— EXERCISE BRIEF —
Extract each line of the data below exactly as written.

— DATASET EXCERPT —
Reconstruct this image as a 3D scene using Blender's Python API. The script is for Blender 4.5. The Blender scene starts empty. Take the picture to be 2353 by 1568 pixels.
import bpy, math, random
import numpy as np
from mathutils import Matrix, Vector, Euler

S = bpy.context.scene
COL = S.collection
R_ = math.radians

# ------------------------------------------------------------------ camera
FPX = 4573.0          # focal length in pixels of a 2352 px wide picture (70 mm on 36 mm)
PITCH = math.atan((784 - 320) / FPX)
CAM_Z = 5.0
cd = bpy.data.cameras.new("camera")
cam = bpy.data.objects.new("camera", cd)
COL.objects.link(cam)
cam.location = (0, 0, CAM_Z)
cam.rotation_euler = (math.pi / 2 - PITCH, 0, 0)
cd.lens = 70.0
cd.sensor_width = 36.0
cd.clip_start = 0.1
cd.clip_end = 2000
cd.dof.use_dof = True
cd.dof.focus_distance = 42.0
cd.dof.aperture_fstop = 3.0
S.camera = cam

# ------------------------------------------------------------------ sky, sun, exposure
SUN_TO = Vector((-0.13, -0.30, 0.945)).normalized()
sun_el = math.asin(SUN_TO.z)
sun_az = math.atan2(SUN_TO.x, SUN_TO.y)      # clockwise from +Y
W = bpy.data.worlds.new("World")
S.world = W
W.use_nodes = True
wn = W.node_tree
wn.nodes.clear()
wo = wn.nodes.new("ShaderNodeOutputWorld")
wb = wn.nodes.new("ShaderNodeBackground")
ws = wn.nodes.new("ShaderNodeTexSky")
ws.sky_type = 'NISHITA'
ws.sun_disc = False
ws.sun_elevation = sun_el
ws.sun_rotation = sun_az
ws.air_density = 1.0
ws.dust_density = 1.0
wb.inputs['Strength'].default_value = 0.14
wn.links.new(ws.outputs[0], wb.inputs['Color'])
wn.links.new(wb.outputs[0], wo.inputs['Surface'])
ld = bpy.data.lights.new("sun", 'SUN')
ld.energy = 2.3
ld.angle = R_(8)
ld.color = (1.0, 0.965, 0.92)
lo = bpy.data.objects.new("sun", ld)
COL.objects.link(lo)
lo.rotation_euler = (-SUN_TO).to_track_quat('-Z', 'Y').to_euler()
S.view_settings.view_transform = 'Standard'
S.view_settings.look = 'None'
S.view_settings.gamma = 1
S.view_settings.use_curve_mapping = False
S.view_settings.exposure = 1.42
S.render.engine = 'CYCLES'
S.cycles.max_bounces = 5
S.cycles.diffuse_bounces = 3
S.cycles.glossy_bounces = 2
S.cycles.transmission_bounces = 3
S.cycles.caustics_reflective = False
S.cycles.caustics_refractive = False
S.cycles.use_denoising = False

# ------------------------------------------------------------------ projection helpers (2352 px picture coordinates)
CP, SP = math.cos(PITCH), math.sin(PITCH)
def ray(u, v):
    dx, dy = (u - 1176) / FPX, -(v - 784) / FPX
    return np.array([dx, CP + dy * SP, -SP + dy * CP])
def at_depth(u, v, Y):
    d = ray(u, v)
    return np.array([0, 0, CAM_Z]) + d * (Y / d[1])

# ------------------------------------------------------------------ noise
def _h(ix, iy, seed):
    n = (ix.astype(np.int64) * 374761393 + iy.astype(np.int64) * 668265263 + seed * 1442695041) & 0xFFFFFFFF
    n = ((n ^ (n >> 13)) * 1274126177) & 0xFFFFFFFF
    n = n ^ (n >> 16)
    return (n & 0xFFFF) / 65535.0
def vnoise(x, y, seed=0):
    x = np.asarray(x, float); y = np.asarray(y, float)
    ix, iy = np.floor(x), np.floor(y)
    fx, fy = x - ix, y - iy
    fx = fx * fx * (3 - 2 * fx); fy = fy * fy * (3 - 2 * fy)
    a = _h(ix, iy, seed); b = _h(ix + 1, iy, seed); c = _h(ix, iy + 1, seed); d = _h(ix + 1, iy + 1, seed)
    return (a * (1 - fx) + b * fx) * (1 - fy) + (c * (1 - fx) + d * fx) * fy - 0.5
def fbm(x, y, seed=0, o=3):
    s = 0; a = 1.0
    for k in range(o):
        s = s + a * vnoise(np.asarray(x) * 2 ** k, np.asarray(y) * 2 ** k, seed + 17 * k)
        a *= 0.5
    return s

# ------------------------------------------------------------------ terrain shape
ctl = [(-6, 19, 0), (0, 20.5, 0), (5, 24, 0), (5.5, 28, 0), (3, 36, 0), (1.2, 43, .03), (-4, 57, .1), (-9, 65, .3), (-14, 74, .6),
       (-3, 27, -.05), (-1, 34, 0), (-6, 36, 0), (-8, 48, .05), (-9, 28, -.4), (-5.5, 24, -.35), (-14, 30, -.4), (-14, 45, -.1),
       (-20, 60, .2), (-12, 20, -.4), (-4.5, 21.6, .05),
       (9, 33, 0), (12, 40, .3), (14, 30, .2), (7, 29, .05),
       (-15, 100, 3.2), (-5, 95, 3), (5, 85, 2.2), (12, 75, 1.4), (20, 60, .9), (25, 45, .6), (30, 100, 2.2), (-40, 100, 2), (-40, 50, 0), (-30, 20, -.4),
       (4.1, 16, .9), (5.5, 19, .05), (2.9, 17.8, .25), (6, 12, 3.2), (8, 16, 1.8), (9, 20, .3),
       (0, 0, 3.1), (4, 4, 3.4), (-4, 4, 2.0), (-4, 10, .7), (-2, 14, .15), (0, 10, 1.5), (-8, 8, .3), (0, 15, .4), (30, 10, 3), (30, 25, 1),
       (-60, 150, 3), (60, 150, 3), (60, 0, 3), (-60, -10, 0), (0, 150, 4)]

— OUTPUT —
Reconstruct this image as a 3D scene using Blender's Python API. The script is for Blender 4.5. The Blender scene starts empty. Take the picture to be 2353 by 1568 pixels.
import bpy, math, random
import numpy as np
from mathutils import Matrix, Vector, Euler

S = bpy.context.scene
COL = S.collection
R_ = math.radians

# ------------------------------------------------------------------ camera
FPX = 4573.0          # focal length in pixels of a 2352 px wide picture (70 mm on 36 mm)
PITCH = math.atan((784 - 320) / FPX)
CAM_Z = 5.0
cd = bpy.data.cameras.new("camera")
cam = bpy.data.objects.new("camera", cd)
COL.objects.link(cam)
cam.location = (0, 0, CAM_Z)
cam.rotation_euler = (math.pi / 2 - PITCH, 0, 0)
cd.lens = 70.0
cd.sensor_width = 36.0
cd.clip_start = 0.1
cd.clip_end = 2000
cd.dof.use_dof = True
cd.dof.focus_distance = 42.0
cd.dof.aperture_fstop = 3.0
S.camera = cam

# ------------------------------------------------------------------ sky, sun, exposure
SUN_TO = Vector((-0.13, -0.30, 0.945)).normalized()
sun_el = math.asin(SUN_TO.z)
sun_az = math.atan2(SUN_TO.x, SUN_TO.y)      # clockwise from +Y
W = bpy.data.worlds.new("World")
S.world = W
W.use_nodes = True
wn = W.node_tree
wn.nodes.clear()
wo = wn.nodes.new("ShaderNodeOutputWorld")
wb = wn.nodes.new("ShaderNodeBackground")
ws = wn.nodes.new("ShaderNodeTexSky")
ws.sky_type = 'NISHITA'
ws.sun_disc = False
ws.sun_elevation = sun_el
ws.sun_rotation = sun_az
ws.air_density = 1.0
ws.dust_density = 1.0
wb.inputs['Strength'].default_value = 0.14
wn.links.new(ws.outputs[0], wb.inputs['Color'])
wn.links.new(wb.outputs[0], wo.inputs['Surface'])
ld = bpy.data.lights.new("sun", 'SUN')
ld.energy = 2.3
ld.angle = R_(8)
ld.color = (1.0, 0.965, 0.92)
lo = bpy.data.objects.new("sun", ld)
COL.objects.link(lo)
lo.rotation_euler = (-SUN_TO).to_track_quat('-Z', 'Y').to_euler()
S.view_settings.view_transform = 'Standard'
S.view_settings.look = 'None'
S.view_settings.gamma = 1
S.view_settings.use_curve_mapping = False
S.view_settings.exposure = 1.42
S.render.engine = 'CYCLES'
S.cycles.max_bounces = 5
S.cycles.diffuse_bounces = 3
S.cycles.glossy_bounces = 2
S.cycles.transmission_bounces = 3
S.cycles.caustics_reflective = False
S.cycles.caustics_refractive = False
S.cycles.use_denoising = False

# ------------------------------------------------------------------ projection helpers (2352 px picture coordinates)
CP, SP = math.cos(PITCH), math.sin(PITCH)
def ray(u, v):
    dx, dy = (u - 1176) / FPX, -(v - 784) / FPX
    return np.array([dx, CP + dy * SP, -SP + dy * CP])
def at_depth(u, v, Y):
    d = ray(u, v)
    return np.array([0, 0, CAM_Z]) + d * (Y / d[1])

# ------------------------------------------------------------------ noise
def _h(ix, iy, seed):
    n = (ix.astype(np.int64) * 374761393 + iy.astype(np.int64) * 668265263 + seed * 1442695041) & 0xFFFFFFFF
    n = ((n ^ (n >> 13)) * 1274126177) & 0xFFFFFFFF
    n = n ^ (n >> 16)
    return (n & 0xFFFF) / 65535.0
def vnoise(x, y, seed=0):
    x = np.asarray(x, float); y = np.asarray(y, float)
    ix, iy = np.floor(x), np.floor(y)
    fx, fy = x - ix, y - iy
    fx = fx * fx * (3 - 2 * fx); fy = fy * fy * (3 - 2 * fy)
    a = _h(ix, iy, seed); b = _h(ix + 1, iy, seed); c = _h(ix, iy + 1, seed); d = _h(ix + 1, iy + 1, seed)
    return (a * (1 - fx) + b * fx) * (1 - fy) + (c * (1 - fx) + d * fx) * fy - 0.5
def fbm(x, y, seed=0, o=3):
    s = 0; a = 1.0
    for k in range(o):
        s = s + a * vnoise(np.asarray(x) * 2 ** k, np.asarray(y) * 2 ** k, seed + 17 * k)
        a *= 0.5
    return s

# ------------------------------------------------------------------ terrain shape
ctl = [(-6, 19, 0), (0, 20.5, 0), (5, 24, 0), (5.5, 28, 0), (3, 36, 0), (1.2, 43, .03), (-4, 57, .1), (-9, 65, .3), (-14, 74, .6),
       (-3, 27, -.05), (-1, 34, 0), (-6, 36, 0), (-8, 48, .05), (-9, 28, -.4), (-5.5, 24, -.35), (-14, 30, -.4), (-14, 45, -.1),
       (-20, 60, .2), (-12, 20, -.4), (-4.5, 21.6, .05),
       (9, 33, 0), (12, 40, .3), (14, 30, .2), (7, 29, .05),
       (-15, 100, 3.2), (-5, 95, 3), (5, 85, 2.2), (12, 75, 1.4), (20, 60, .9), (25, 45, .6), (30, 100, 2.2), (-40, 100, 2), (-40, 50, 0), (-30, 20, -.4),
       (4.1, 16, .9), (5.5, 19, .05), (2.9, 17.8, .25), (6, 12, 3.2), (8, 16, 1.8), (9, 20, .3),
       (0, 0, 3.1), (4, 4, 3.4), (-4, 4, 2.0), (-4, 10, .7), (-2, 14, .15), (0, 10, 1.5), (-8, 8, .3), (0, 15, .4), (30, 10, 3), (30, 25, 1),
       (-60, 150, 3), (60, 150, 3), (60, 0, 3), (-60, -10, 0), (0, 150, 4)]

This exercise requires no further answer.